Pensions briefing: the new flexible arrangements leave individuals' pension savings more vulnerable to attachment in bankruptcy

In March 2014, the Chancellor of the Exchequer announced radical changes to the way that individuals can access their defined contribution pension savings at retirement. From April 2015, changes to the tax rules will mean that individuals will be able to draw down their pension fund in full without the need to purchase an annuity.

Drawdown of pension income under the new, more flexible arrangements will be taxed at marginal income tax rates rather than the current rate of 55% for full withdrawals. The tax-free pension lump sum will continue to be available. The intention is to “ensure that people have greater freedom and choice over how they save money and access their pensions”.

The Pension Minister, Steve Webb, notoriously stated that individuals should be free to use their pension savings to buy a Lamborghini if they should so wish and if they later end up relying on the state pension alone, that is their choice.

However, an unintended consequence of the reforms is that the pension savings of those in financial difficulty may now be vulnerable to demands from trustees in bankruptcy.

Raithatha: income

The Welfare Reform and Pensions Act 1999 (WRPA 1999) and Pensions Act 1995 (PA 1995) changed the way that pensions were treated in bankruptcy. Until recently, the established view was that pensions which are not in payment could not be accessed by a trustee in bankruptcy (subject to the possibility of challenging excessive contributions).

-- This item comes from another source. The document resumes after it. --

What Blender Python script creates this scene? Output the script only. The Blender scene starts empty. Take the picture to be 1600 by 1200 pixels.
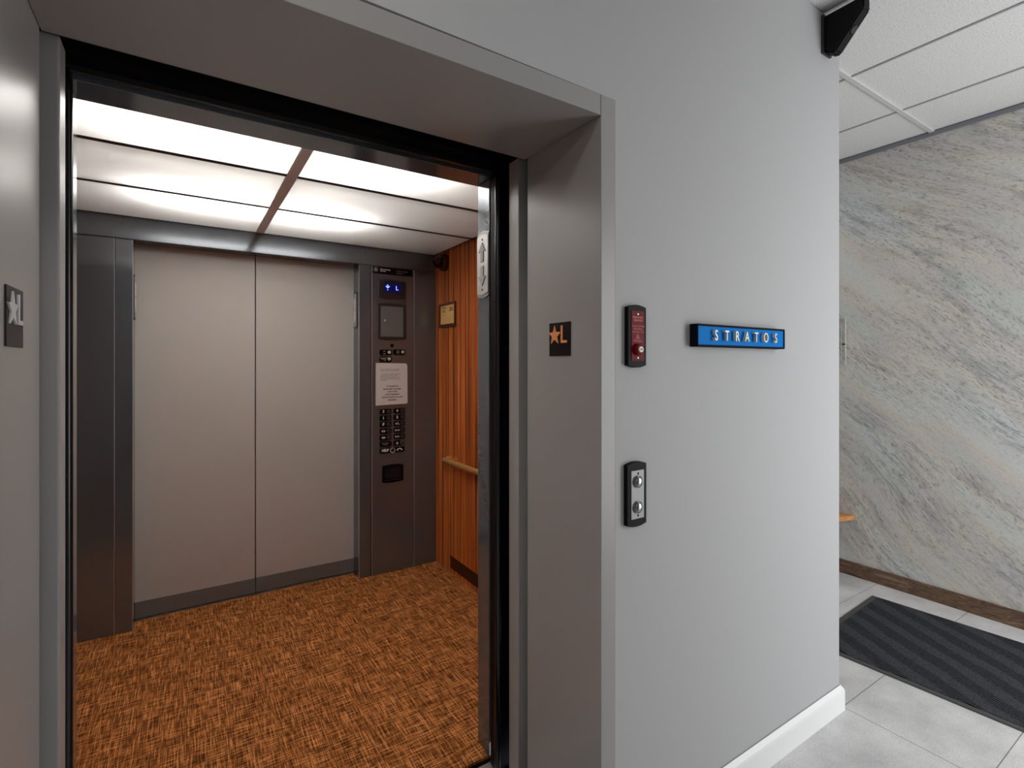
import bpy, bmesh, math, random
from mathutils import Vector, Matrix
R = math.radians
S = bpy.context.scene
COL = S.collection

# ------------------------------------------------------------------ camera
CAM_H = 1.4446
cd = bpy.data.cameras.new('camera'); cam = bpy.data.objects.new('camera', cd); COL.objects.link(cam)
cam.location = (0, 0, CAM_H); cam.rotation_euler = (R(90), 0, R(-32.914))
cd.sensor_width = 36; cd.lens = 791/1600*36; cd.shift_y = -30/1600; cd.clip_start = 0.02
S.camera = cam

# ------------------------------------------------------------------ world, exposure, daylight, ceiling lights
w = bpy.data.worlds.new('world'); S.world = w; w.use_nodes = True
w.node_tree.nodes['Background'].inputs[0].default_value = (0.80, 0.90, 1.0, 1)
w.node_tree.nodes['Background'].inputs[1].default_value = 1.2
S.view_settings.view_transform = 'Standard'; S.view_settings.look = 'None'
S.view_settings.exposure = 0.0; S.view_settings.gamma = 1.0; S.view_settings.use_curve_mapping = False

def area(name, loc, rot, sx, sy, power, col=(1, 1, 1), spread=None):
    l = bpy.data.lights.new(name, 'AREA'); l.shape = 'RECTANGLE'; l.size = sx; l.size_y = sy
    l.energy = power; l.color = col
    if spread: l.spread = R(spread)
    o = bpy.data.objects.new(name, l); COL.objects.link(o); o.location = loc; o.rotation_euler = rot
    return o
# daylight through the glazed entrance (south wall, right part) and a further window
area('daylight_entrance', (3.05, -0.84, 1.30), (R(90), 0, 0), 1.35, 2.3, 46, (1.0, 0.995, 0.99))
# recessed lobby lights, plus an added ambient fill at back left
area('lobby_light', (-0.15, 0.36, 2.85), (0, 0, 0), 0.25, 0.25, 5, (1.0, 0.97, 0.93))
area('lobby_light', (-1.6, -1.0, 2.85), (0, 0, 0), 1.1, 0.5, 22, (1.0, 0.97, 0.94))  # unseen light added as ambient fill from behind on the left
area('lobby_light', (3.0, 2.6, 2.85), (0, 0, 0), 0.5, 0.5, 7, (1.0, 0.98, 0.96))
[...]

In the widely criticised case of Raithatha v Williamson [2012] EWHC 909 (Ch), a bankrupt, Mr Williamson, argued that he was not entitled to any payment in the nature of income until he elected to draw it. Until he elected to draw his pension, all he had was a right to make that election. It was therefore excluded from the bankruptcy estate by s 11 of WRPA 1999; the courts could not compel him to draw his pension under s 310(7) of the Insolvency Act 1986 (IA 1986). The English High Court rejected this argument, and by effectively treating the undrawn pension fund as income, the trustee in bankruptcy was granted an income payments order (IPO) and allowed access to Mr Williamson’s £1 million pension fund. The case was appealed, but the appeal settled. The case potentially opened the door to trustees in bankruptcy seeking access to an individual’s uncrystallised pension fund.

Horton: no income

However, in December 2014, in Horton v Henry [2014] EWHC 4209 (Ch) the English High Court, despite the case being indistinguishable, declined to follow Raithatha and ruled that an IPO could not be granted to the trustee in bankruptcy in respect of the bankrupt Mr Henry’s uncrystallised pension fund. Mr Henry was entitled to draw his pension from his three personal pensions and self-invested pension policy (SIPP), but he chose not to do so. The court, recognising the difference between crystallised and uncrystallised funds, noted that to draw down his pension, Mr Henry would have to make a number of decisions and elections, and unless and until these were made the fund was uncrystallised, uncertain in value and no entitlement to payment had arisen. Therefore, the undrawn pension fund did not constitute income in terms of s 310(7) of IA 1986, nor did it form part of the bankruptcy estate.

On the basis of this ruling (which might be seen as more in sympathy with the protections introduced by the WRPA 1999 and the PA 1995), uncrystallised funds would appear to be safe from the trustee in bankruptcy because of the active steps and various elections that would require to be made by the individual before access would be granted. The imminent changes to the way individuals can access their defined contribution pension savings at retirement mean that these decisions and elections will increasingly be required to draw down pension. However, post-April 2015, where individuals have elected to draw down their entire fund and subsequently become bankrupt, they could lose their entire fund to the trustee in bankruptcy.

With two conflicting cases at the same level, it is hoped that the Court of Appeal will soon have an opportunity to rule on which of these decisions is correct. In the meantime, we will watch with interest as developments unfold over the coming months.